In Chapter 10, we employed the following program that used one function to assign values to the array and another function to display values from the array, rather than doing all that work in the main function. 

#include <iostream>
using namespace std;
void assignValues(int[], int);
void displayValues(int[], int);
const int MAX = 3;

int main ()
{
  int testScore[MAX];
  assignValues(testScore, MAX);
  displayValues(testScore, MAX);
  return 0;
  }

  void assignValues(int tests[], int num)
  {
    for (int i = 0; i < num; i++)
      { cout << "Enter test score #" << i + 1 << ": "; cin >> tests[i];
      }
  }

  void displayValues(int scores[], int elems)
  {
    for (int i = 0; i < elems; i++)
      {
        cout << "Test score #" << i + 1 << ": " << scores[i] << endl;
  }
}

As discussed in Chapter 10, the two functions, assignValues and displayValues, passed their first argument, the array, by address. An argument passed by address can be changed in the calling function (here main) by the called function (here assignValues) just as if the argument had been passed by reference. Thus, the assignValues function changed the value of the testScore array in main by assigning values to the elements of that array.

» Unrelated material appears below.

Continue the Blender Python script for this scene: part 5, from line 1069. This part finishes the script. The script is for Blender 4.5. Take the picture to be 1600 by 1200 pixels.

The function prototypes and headers of the assignValues and displayValues functions used a subscript [] to indicate that an array is being passed. However, you can also use pointer notation—for instance, asterisk * instead of a subscript []—as the following example demonstrates:

#include <iostream>
using namespace std;
void assignValues(int*, int);
void displayValues(int*, int);
const int MAX = 3;

int main ()
{
  int testScore[MAX]; assignValues(testScore, MAX);
  displayValues(testScore, MAX);
  return 0;
}

void assignValues(int* tests, int num)
{
  for (int i = 0; i < num; i++)
  { 
    cout << "Enter test score #" << i + 1 << ": ";
    cin >> tests[i];
  }
}

void displayValues(int* scores, int elems)
{
  for (int i = 0; i < elems; i++)
  {
    cout << "Test score #" << i + 1 << ": " << scores[i] << endl;
  }
}

The following comparison of the prototypes of the assignValues function using subscript and pointer notation, respectively, shows that the only difference is whether a subscript [] or an asterisk * is used to denote that the argument is an array:

void assignValues(int[], int);
void assignValues(int*, int);

Similarly, the following comparison of the function headers of the assignValues function using subscript and pointer notation, respectively, shows that the only difference is whether a subscript [] or an asterisk * is used to denote that the argument is an array. This time, however, the asterisk precedes the variable name, whereas the subscript follows the variable name.

void assignValues(int tests[], int num)
void assignValues(int* tests, int num)

Whether you use subscript or pointer notation to pass an array really is a matter of preference. There is no programming advantage one way or the other. However, the next section discusses a situation in which subscript notation is not an option, so pointer notation is the only choice.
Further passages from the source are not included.